Re: Perl A Ground Breaking Language?
by tilly (Archbishop) on Jan 11, 2004 at 16:08 UTC
    If I was to cite any idea as being truly new in Perl, I'd cite the various regular expression extensions. Which are useful enough that everyone else now advertises that they have them as well.
Re: Perl A Ground Breaking Language?
by xenchu (Friar) on Jan 10, 2004 at 16:22 UTC
    If you want to talk to someone who knows a little about Perl, talk to me. I know as little as anyone in the Monastery. However, struggling programmer though I am, I did take a look at the GBL site.

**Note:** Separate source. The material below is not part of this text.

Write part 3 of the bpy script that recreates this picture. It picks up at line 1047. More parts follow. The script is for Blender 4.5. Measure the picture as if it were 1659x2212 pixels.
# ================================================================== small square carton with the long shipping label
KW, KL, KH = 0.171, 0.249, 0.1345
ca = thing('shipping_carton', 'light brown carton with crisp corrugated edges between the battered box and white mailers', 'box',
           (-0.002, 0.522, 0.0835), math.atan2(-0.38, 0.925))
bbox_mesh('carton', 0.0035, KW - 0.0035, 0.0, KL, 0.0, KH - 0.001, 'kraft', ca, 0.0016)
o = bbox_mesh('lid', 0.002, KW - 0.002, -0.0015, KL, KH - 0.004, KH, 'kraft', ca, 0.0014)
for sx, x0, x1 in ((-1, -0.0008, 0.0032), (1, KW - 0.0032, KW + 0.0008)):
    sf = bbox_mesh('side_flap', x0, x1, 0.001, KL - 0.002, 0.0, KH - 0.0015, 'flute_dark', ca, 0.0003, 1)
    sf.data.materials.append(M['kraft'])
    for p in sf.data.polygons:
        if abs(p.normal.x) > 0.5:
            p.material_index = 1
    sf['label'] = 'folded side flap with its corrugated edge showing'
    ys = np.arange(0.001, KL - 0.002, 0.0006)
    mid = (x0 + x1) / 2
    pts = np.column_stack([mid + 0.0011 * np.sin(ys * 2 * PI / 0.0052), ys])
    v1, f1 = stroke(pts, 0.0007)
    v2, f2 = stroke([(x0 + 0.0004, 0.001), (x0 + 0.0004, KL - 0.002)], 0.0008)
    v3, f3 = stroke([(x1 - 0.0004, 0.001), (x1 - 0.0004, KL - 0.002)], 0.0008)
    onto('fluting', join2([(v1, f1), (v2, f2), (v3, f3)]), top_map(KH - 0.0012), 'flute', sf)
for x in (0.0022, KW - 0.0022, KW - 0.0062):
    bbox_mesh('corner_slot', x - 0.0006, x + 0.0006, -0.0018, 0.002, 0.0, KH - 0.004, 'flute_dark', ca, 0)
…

    While some good points about individual languages were made, essentially it was just an opinion poll; no experience necessary. Besides, there was no prize in the Crackerjack(t) box. What does Perl get for being among the ground-breaking languages? Better reputation? More money? A trip to Hollywood? Reputation, IMO, is word-of-mouth from the people who use programming languages. Not from people who vote in opinion polls.

    Opinion polls are for things like the Ten Most Beautiful and Twelve Best Elvis Movies.

    xenchu


    The Needs of the World and my Talents run parallel to infinity.
Re: Perl A Ground Breaking Language?
by bsb (Priest) on Jan 11, 2004 at 21:59 UTC
    I don't know my language archaeology but what about:
    • Taint mode.
    • tie - alternative implementation of builtin types.
    • floating point version numbers (ok, not so good).
    • pick your delimiters qq//, q//, qw//, qx//, m//, s///...
    • sigils, not just for evaluating/interpolating but as a different namespace.
    I agree with the posts above, that Perl's value is in providing a rich choice of features from diverse languages and combining them in a way to easily get things done.

    I think Perl6 will probably rate as truly innovative, in a number of ways. Grammar/regex integration and junctions are my picks.